Hayatın hangi noktasından bakıyoruz dünyaya; kaygılı mı , karmaşık mı, sığ mı , güçsüz mü ya da umursamaz mı tam olarak neredeyiz ? Zannedersem bu modernizmin alıp başını gittiği çağda olumsuz ve yetersiz hissettiğimiz fazlasıyla aşikar. Suratlarda kaybolan mimikler , caddelerde , sokaklarda geçip giderken denk geldiğimiz binlerce aynı surat peki durum neden bu noktaya geldi ki?
Her şey bu kadar muntazam ilerlerken işlerimizi kolaylaştıran yığınla şeylere sahipken , bir tuşla kendimizi dünyanın öbür ucunda bulurken, yaşadığımız her alanda iş gücümüzü minimum düzeye getirirken , zaman kavramından son damlasına kadar yararlanırken bizi mutsuz kılan hissizleştiren tam olarak ne ve neden bir çözüme kavuşturamıyoruz bu durumu.
Herkesin konu hakkında illa ki iki çift laf edecek şeyi vardır. Bu sebeple naçizane fikrimi beyan etmekte herhangi bir sakınca görmeyerekten başlıyorum; zamane insanlarından biri olarak konuyu ele almaya başlıyorum ; yaşadığım süre zarfında kendimde ve çevremde gözlemlediklerimin ışığında bu olumsuzlukların daha ziyade mutsuzlukların, bitikliğin temelinde beklenti ve sahip olduğumuzun dahasına sahip olma arzusu bizleri kemiren davranışlardan ikisi.
Beklentilerimiz davranışlarımızı neden ve nasıl etkileyebilir ?
Yüksek beklentiler elbette kişilerin performanslarında yükselişe neden olabilmektedir. Kişiler beklentileri karşılayamasa dahi yapabileceğinin en iyisini yapmaya güdülenmektedir.
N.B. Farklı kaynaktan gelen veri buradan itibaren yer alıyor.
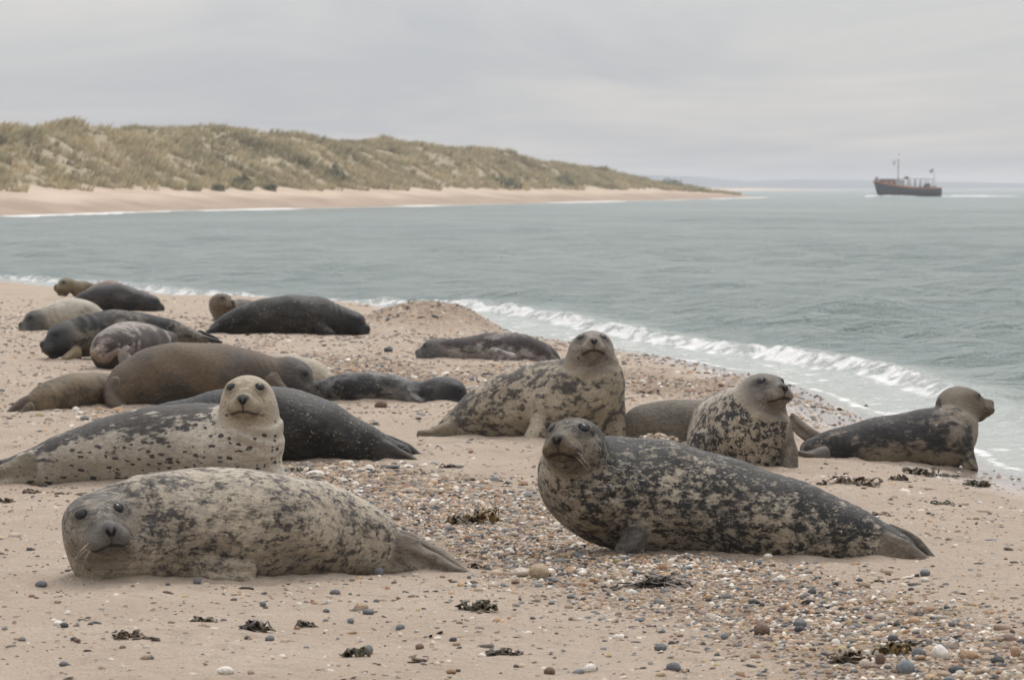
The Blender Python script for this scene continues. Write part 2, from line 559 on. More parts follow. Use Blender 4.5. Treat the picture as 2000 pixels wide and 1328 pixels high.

Olumsuz beklentilerde ise kişinin moral ve motivasyonunu düşürdüğünden bireyde başarısızlığa mahal verebilmektedir.
Beklentilerimizin ütopik durumda oluşu hayalkırıklığına uğratması büyük bir ihtimaldir. Aslında işin kilit noktası tam olarak burası bizleri yıkan üzen şeylerin beklentilerimizin değilde beklentilerimizin son derece uç olması ağır tahribatlar meydana getirmekte. Bununla başa çıkmanın çok farklı yolları var tabi . Ancak bu durumun kişiden kişiye değişkenlik göstermesi bireysel çözüm yollarına ittmekte .
Olayı şahsi olarak değerlendirmek gerekirse ,tamam kabul fazla klişe olacak ama sıfır beklenti rahat kafa düsturuna inanlardanım. Beklentiler gerçekleşmediği takdirde son derece üzücü sonuçlara yol açabiliyor tatminsizlik, başarısızlık hissi, öz saygının yitirilmesi bunlara örnek niteliğindedir. Beklentilerimizi sıfıra indirgeyemesekte beklentilerimizi minimize edebilmemizinde çok ciddi artılarını göreceğiz.
İşe potansiyelimizin farkında olmaktan başlayabiliriz ,kendimizi olduğumuz gibi kabul görüp kendimize , kişiliğimize , hayatımıza çok yüklenmeden olabilecekler penceresinden hayata bakmaya çalışarak. Sırtımıza ve hayatımıza yük bindirmeden ruh sağlığımızdan da ödün vermeden beklenti içerisinde olmak hepimize çok iyi gelecektir.